Continuou por uns 10 segundos prá depois dizer, meio sem jeito e entre um soluço e outro, que "pô, esqueci".

A mulher do grupo, provavelmente a esposa do rapaz que chorava, resolveu consolá-lo dizendo que pelo menos A tinha morrido fazendo algo que lhe dava prazer, o que era privilégio de poucos. Era uma frase-chavão perfeitamente compreensível nas circunstâncias. O outro rapaz, até então calado, disse que trabalhava no mesmo ramo que A e que recebia deles ótimos conselhos sempre que pedia e que A realmene era fora de série.

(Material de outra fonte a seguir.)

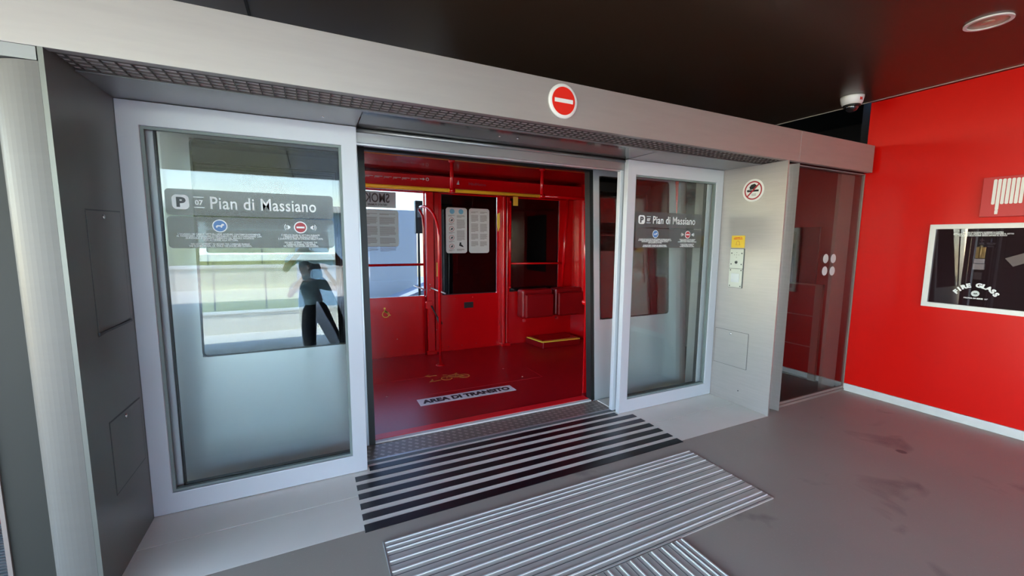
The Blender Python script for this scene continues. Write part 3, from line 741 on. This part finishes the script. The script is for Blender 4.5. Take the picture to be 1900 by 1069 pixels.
MB().box(2.37, 3.395, 3.235, 3.25, 0, 2.33).build('front_lining', M['red'], car)
MB().box(-1.0, .30, 3.235, 3.25, 0, 2.33).build('front_lining', M['red'], car)
MB().box(-1.03, -1.0, 3.25, 5.34, 0, .7).build('far_end_wall', M['red'], car)
MB().box(-1.03, -1.0, 3.25, 5.34, 2.1, 2.33).build('far_end_wall', M['red'], car)
MB().box(-1.02, -1.01, 3.25, 5.34, .701, 2.099).build('far_end_window', M['glass'], car)
for (x0, x1, mt_, lb) in ((-1.0, 1.313, 'glass_far', 'bright see-through rear window'), (1.552, 2.342, 'glass_blk', 'dark rear window with notices'), (2.542, 3.358, 'glass_blk', 'dark rear window behind the seats')):
    q = MB().box(x0+.001, x1, 5.315, 5.325, .776, 2.089).build('rear_window', M[mt_], car); q['label'] = lb
# columns and ribs on rear wall
cl = MB().box(1.325, 1.42, 5.20, 5.299, .03, 2.099).box(1.44, 1.50, 5.24, 5.299, .03, 2.099).box(1.31, 1.44, 5.19, 5.299, 0, .05)
cl.box(2.40, 2.44, 5.22, 5.299, .03, 2.099).box(2.47, 2.50, 5.25, 5.299, .03, 2.099).box(2.38, 2.52, 5.2, 5.299, 0, .04)
cl.build('wall_column', M['red'], car, bevel=.008)
def rivets(lst, nm='rivet'):
    for (x_, y_, z_) in lst:
        MB().lathe((x_, y_, z_), [(.007, 0), (.005, -.003)], 10, 'y').build(nm, M['chrome'], car)
rivets([(1.72, 5.30, .71), (1.83, 5.30, .715), (1.98, 5.30, .72), (1.63, 5.30, .06), (1.82, 5.30, .06), (2.03, 5.30, .065), (2.38, 5.22, .05), (.95, 5.30, .23), (1.36, 5.20, 1.90), (1.36, 5.20, 1.86), (1.36, 5.20, .93), (1.36, 5.20, .86), (1.30, 5.20, .78), (1.30, 5.20, .70), (1.45, 5.24, .32)])
# overhead rail and hangers
MB().tube([(-.8, 4.2, 2.009), (2.417, 4.2, 2.009)], .020, 16).build('overhead_rail', M['yellow'], car)['label'] = 'yellow overhead grab rail'
MB().tube([(2.417, 4.2, 2.009), (3.0, 4.2, 2.009), (3.5, 4.4, 2.009), (3.7, 4.6, 2.009)], .018, 16).build('overhead_rail', M['red'], car)['label'] = 'red end of the overhead rail'
for hx in (1.343, 2.417):
    MB().tube([(hx, 4.2, 2.325), (hx, 4.2, 1.985)], .020, 16).lathe((hx, 4.2, 2.30), [(.035, .02), (.035, .0), (.022, -.012)], 16).tube([(hx-.03, 4.2, 2.009), (hx+.03, 4.2, 2.009)], .025, 16).build('rail_hanger', M['red'], car)
# floor pole with an arch to the wall column
px, py = 1.345, 4.712
arc = [(px, py, 0.0), (px, py, 1.55)]
for k in range(1, 9):
    a = PI/2*k/8; arc.append((px-.01*k/8-.06*(1-math.cos(a)), py+.46*(1-math.cos(a)), 1.55+.36*math.sin(a)))
arc.append((1.27, 5.28, 1.91))
MB().tube(arc, .0165, 16).lathe((px, py, 0), [(.055, 0), (.055, .006), (.022, .014)], 24).build('floor_pole', M['red'], car)
arc = [(1.31, 5.24, .0), (1.30, 5.24, 1.65), (1.29, 5.25, 1.80), (1.26, 5.29, 1.88)]
MB().tube(arc, .016, 12).build('wall_pole', M['red_dk'], car)
MB().tube([(-.9, 5.26, 1.185), (1.30, 5.26, 1.185)], .016, 12).build('window_rail', M['red'], car)
MB().tube([(2.50, 5.26, 1.175), (3.44, 5.26, 1.165)], .014, 12).build('window_rail', M['red'], car)
MB().tube([(2.515, 5.24, 2.03), (2.515, 5.24, .84)], .018, 12).sphere((2.515, 5.24, 2.03), .019).sphere((2.515, 5.24, .84), .019).build('window_handle', M['red'], car)
MB().tube([(3.46, 5.24, 2.11), (3.39, 5.24, .80)], .022, 12).build('window_handle', M['red'], car)
MB().tube([(2.415, 3.34, 1.88), (2.435, 3.34, .90)], .017, 12).sphere((2.435, 3.34, .895), .03).build('door_handle_rail', M['red'], car)
MB().tube([(2.40, 3.20, 2.1), (2.40, 3.20, .02)], .014, 12).build('door_edge_rail', M['red'], car)
MB().tube([(1.37, 5.20, .885), (1.52, 5.05, .82)], .010, 8).build('hinge_rod', M['alu'], car)
MB().tube([(1.16, 5.25, .92), (1.30, 5.20, .86)], .010, 8).build('hinge_rod', M['alu'], car)
lv = MB().box(1.30, 1.38, 5.16, 5.20, .62, .72).build('lever_bracket', M['red'], car, bevel=.006)
MB().tube([(1.36, 5.15, .66), (1.43, 5.10, .50)], .010, 8).tube([(1.43, 5.10, .52), (1.46, 5.08, .42)], [.022, .026], 12).build('emergency_lever', M['black'], lv)
MB().box(1.855, 1.985, 5.292, 5.299, .575, .655).build('vent', M['black'], car)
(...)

Logo depois disso o grupo se despediu de mim. Abracei o chorão dizendo:

-- Cara, deixa o remorso prá lá e fica só com a saudade, que ela não tem jeito.

-x-x-

Sozinho ao lado do túmulo e resolvido a rezar, me abaixei e fechei os olhos. Fiquei ali algum tempo e me levantei sem saber se devia terminar de rezar, pensando em dizer mais um verso ou mais uma estrofe de oração, mas resolvi deixar isso para mais tarde.

Só então reparei na bela vista do ponto onde estava. De um lado havia a favela no fundo do cemitério. Do outro, o Morro Dona Marta e outra favela. No meio, o Corcovado só com o pico e o Cristo Redentor expostos. Olhei para o Cristo, mas logo resolvi olhar para as favelas, mais uma vez por causa do A. Depois disso a estátua foi encoberta pelas nuvens. Fechei os olhos por uns segundos, enxuguei-os e, olhando de novo pro Corcovado, vi a mão do Cristo para fora da névoa.